学术文献库

We study the association between active galactic nuclei (AGN) and environment at scales of $0.01-1\ h^{-1}$Mpc in the IllustrisTNG (TNG100) simulated universe. We identify supermassive black hole (BH) pairs and multiples within scales of 0.01, 0.1, & 1 $h^{-1}$Mpc and examine their AGN activity in relation to randomly-selected pairs and multiples. The number density of BHs in TNG100 is $n=0.06\,h^3$Mpc$^{-3}$ at $z\lesssim1.5$ ($n=0.02\,h^3$ Mpc$^{-3}$ at $z=3$). About $\sim10$% and $\sim1$% of them live in pairs and multiples, respectively, within 0.1 $h^{-1}$Mpc scales.
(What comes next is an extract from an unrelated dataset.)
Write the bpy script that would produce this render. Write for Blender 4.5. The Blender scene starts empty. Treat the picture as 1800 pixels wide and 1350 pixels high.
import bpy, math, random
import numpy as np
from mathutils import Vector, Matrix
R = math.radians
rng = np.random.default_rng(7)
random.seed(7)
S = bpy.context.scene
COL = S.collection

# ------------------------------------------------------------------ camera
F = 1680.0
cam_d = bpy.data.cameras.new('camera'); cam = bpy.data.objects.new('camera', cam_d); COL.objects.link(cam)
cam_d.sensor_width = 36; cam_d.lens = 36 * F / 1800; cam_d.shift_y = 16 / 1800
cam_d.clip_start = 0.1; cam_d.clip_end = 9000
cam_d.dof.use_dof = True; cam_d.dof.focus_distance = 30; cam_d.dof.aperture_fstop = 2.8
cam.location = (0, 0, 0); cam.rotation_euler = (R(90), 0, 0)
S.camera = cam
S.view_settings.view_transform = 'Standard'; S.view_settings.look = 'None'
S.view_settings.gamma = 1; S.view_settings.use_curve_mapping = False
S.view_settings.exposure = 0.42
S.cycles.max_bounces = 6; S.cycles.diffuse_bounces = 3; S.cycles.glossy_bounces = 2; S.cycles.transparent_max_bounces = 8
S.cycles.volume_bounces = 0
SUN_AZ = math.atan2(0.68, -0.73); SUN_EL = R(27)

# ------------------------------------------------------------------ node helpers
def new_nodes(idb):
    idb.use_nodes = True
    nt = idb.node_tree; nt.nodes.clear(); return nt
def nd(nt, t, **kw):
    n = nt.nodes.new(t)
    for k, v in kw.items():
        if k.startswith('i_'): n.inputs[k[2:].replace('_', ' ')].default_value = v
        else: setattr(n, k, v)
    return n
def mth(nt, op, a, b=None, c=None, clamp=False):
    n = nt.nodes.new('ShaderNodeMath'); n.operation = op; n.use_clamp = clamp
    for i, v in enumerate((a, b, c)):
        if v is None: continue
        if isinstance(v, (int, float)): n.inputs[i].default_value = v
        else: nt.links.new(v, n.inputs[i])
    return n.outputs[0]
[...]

We find that BH systems have enhanced likelihood (up to factors of 3-6) of containing high Eddington ratio ($η\gtrsim0.7$) AGN compared to random pairs and multiples. Conversely, the likelihood of an AGN to live in 0.1$h^{-1}$Mpc scale systems is also higher (by factors $\sim4$ for $η\gtrsim0.7$) compared to random pairs and multiples. We also estimate that $\sim10$% of ultra-hard X-ray selected AGN in TNG100 have detectable 2-10 keV AGN companions on $0.1\ h^{-1}$Mpc scales, in agreement with observations. On larger spatial scales ($\sim 1$ $h^{-1}$Mpc), however, no significant enhancement is associated with BH pairs and multiples, even at high Eddington ratios. The enhancement of AGN activity in rich, small-scale ($\lesssim0.1$ $h^{-1}$Mpc) environments is therefore likely to be driven by galaxy interactions and mergers. Nonetheless, the overall percentage of AGN that live in $\lesssim0.1$ $h^{-1}$Mpc scale multiples is still subdominant (at most $\sim40$% for the highest Eddington ratio AGN). Furthermore, the enhancement in Eddington ratios of BH systems(as well as merging BHs) is only up to factors of $\sim2-3$. Thus, our results support the existence of a merger-AGN connection, but they also suggest that mergers and interactions play a relatively minor role in fueling the AGN population as a whole.